Iran’s supreme leader said on Wednesday that his country’s hatred for the US runs deep and differences between the two nations go beyond a “few political issues.”
Ayatollah Ali Khamenei’s comments on state-run television less than a week before the US presidential elections were seen as a signal that a thaw in US-Iran relations was not expected no matter who wins Tuesday’s US election.
Khamenei said the hatred was rooted in 50 years of US intervention in Iran’s domestic affairs and hostility toward Tehran.
“The hatred of the Iranian nation is deep-seated. The reason is the various conspiracies by the US government against the Iranian people and government in the past 50 years,” Khamenei said.
He was addressing a group of students in Tehran days ahead of the 29th anniversary of the 1979 storming of the US Embassy in Tehran by militant students.
Iran blames the CIA for helping topple the elected government of Mohammad Mosaddeq in the 1950s and blames the US for openly supporting the late Shah Mohammad Reza Pahlavi against the 1979 Islamic revolution that led to the collapse of the dynasty.
Iranians also condemn Washington for arming and supporting then-Iraqi president Saddam Hussein during the Iran-Iraq war from 1980 to 1988.
“This dispute [with America] goes further than differences of opinion over a few political issues,” the leader said.
Iranian political analyst Saeed Leilaz said Khamenei’s address sent a clear message that he will have to approve any efforts for reconciliation with the US.
“Khamenei wants the US and Iranian political factions to know that he will be in control of any efforts to politically restore their relations,” Leilaz said.
Leilaz said that Khamenei was also telling Iran’s political factions not to get excited should Senator Barack Obama win the US presidential race.

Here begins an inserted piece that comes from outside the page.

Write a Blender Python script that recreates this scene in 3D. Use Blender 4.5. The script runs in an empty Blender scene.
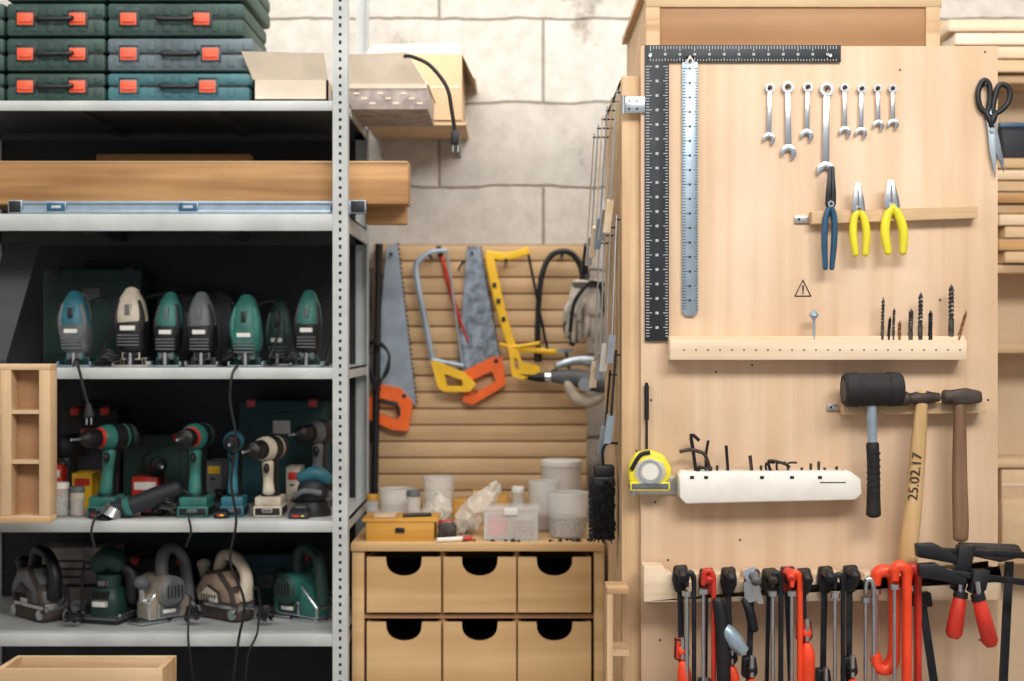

Iran’s government has refused to publicly side with any of the US candidates, but Parliamentary Speaker Ali Larijani said last week that Obama seemed “more rational” than rival Senator John McCain.
Obama, a Democrat, has called for direct diplomacy with Iranian leaders that he says would give the US more credibility to press for tougher sanctions — though Obama now says he’s not sure hardline Iranian President Mahmoud Ahmadinejad is the right person to meet with.
McCain, a Republican, has said he favors tougher sanctions against Iran and opposes direct high-level talks with Ahmadinejad.
The US and Iran have had no diplomatic relations since the 1979 embassy storming.